One of my favorite deep cut Nietzsche passages:
The two principles of the new life. —
First principle: life should be ordered on the basis of what is most certain and most demonstrable, not as hitherto on that of what is most remote, indefinite and no more than a cloud on the horizon.
Second principle: the order of succession of what is closest and most immediate, less close and less immediate, certain and less certain, should be firmly established before one orders one’s life and gives it a definitive direction.
Someday I should make a “Jefferson’s Bible” of Nietzsche quotes that freed me from the dismal faith of my youth and initiated me into a far better one.

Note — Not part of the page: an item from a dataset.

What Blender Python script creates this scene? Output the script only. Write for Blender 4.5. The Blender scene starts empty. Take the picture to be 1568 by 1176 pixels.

The Nietzsche I revere and love is not the macho Nietzsche who emerges when you start with his most popular and most tattooed quotations. “God is dead.” “What doesn’t kill me makes me stronger.” “When you stare long into the abyss, the abyss stares back into you.” And, of course, there is the new antisemite favorite “Beware that, when fighting monsters, you yourself do not become a monster.” Midwits love a paradox.
My favorite Nietzsche is the early-middle Nietzsche who wrote Human All Too Human, Daybreak and The Gay Science. I love precisely the books that were excluded from the two Walter Kaufmann collections, Portable Nietzsche and Basic Writings, which is a little puzzling because I prefer Kaufmann’s translations to all others.
These were the books Nietzsche wrote mid-metamorphosis as he transformed himself from brilliant academic philologist to mystical firebrand. In them, he reflected on his war with his own received faith. The battlefront was questioning the sacred morality of his own culture — a morality so sacred that even asking is an unforgivable blasphemy.
Central to this drama is an intellectual conscience, sensitive, exacting, demanding, thorough and sometimes brutal. This is what Nietzsche awakened in me. He taught me to ask “Do I really believe this?” and to not confuse this question with “Can I argue this?” Because just as we must never confuse truth with reality, we must never confuse belief with faith.